Cláudia Rocha, em sua análise sensível e profunda da série, retoma um conceito importante para entender a adolescência: o da presença do “referente” (adulto como referência). A adolescência é uma fase extremamente difícil do desenvolvimento, na qual o jovem necessita da presença de um adulto disponível para o enfrentamento, mesmo que isso não seja agradável. O jovem necessita de um adulto que o encare para construir as suas hipóteses do viver.”, diz. A psicanalista cita Freud e outros autores para explicar que a adolescência é uma fase tanto de crescimento quanto de adoecimento. “Ela remete a um passado perdido e a um futuro ainda em construção.”

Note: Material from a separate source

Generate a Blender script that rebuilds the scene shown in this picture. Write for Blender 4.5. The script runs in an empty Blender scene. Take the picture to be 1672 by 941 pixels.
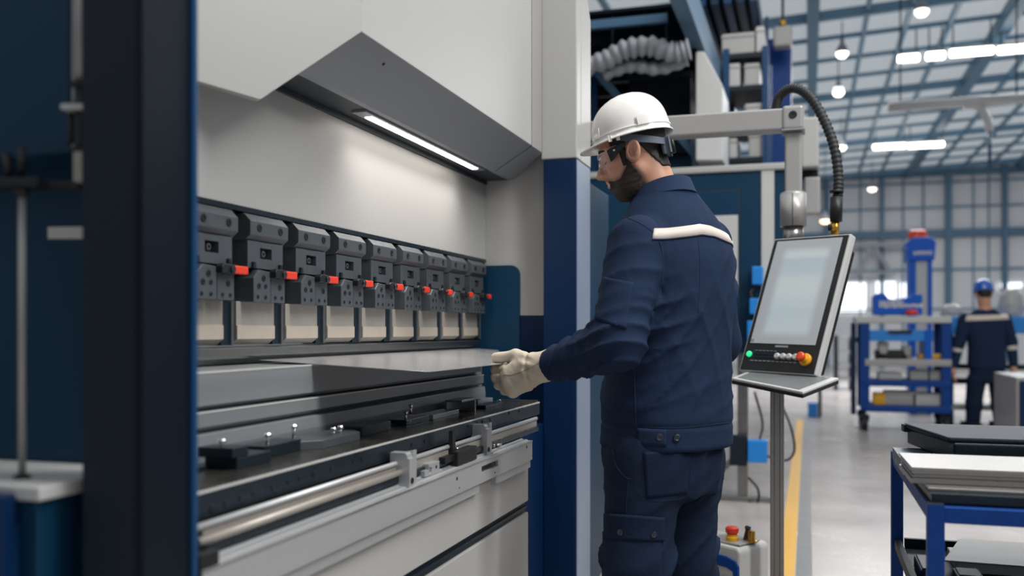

A série, segundo Cláudia, evidencia a crise de todos os sistemas que deveriam proteger Jamie: família, escola, redes sociais e até a Justiça. “Não se trata de culpabilizar os pais, mas de refletir. O amor pelos filhos não basta. Parece que estamos à procura de uma ‘caixa de ferramentas’ para lidar com esse desamparo. O que não existe é uma receita de bolo. Muitos pais oscilam entre a negligência e a invasão. Quando estamos ausentes ou invasivos demais, perdemos a chance de sermos referência viva”, explica.

A PRESENÇA COMO FERRAMENTA DE CUIDADO

Atuando na biblioteca escolar, Lucinara se propõe a ser uma parceira dos alunos, oferecendo um espaço de escuta e diálogo. Ela acredita que os adolescentes estão pedindo socorro de diferentes formas e reforça que os adultos precisam aprender a “ler nas entrelinhas”, interpretar os exageros emocionais e compreender que suas dores e medos são reais.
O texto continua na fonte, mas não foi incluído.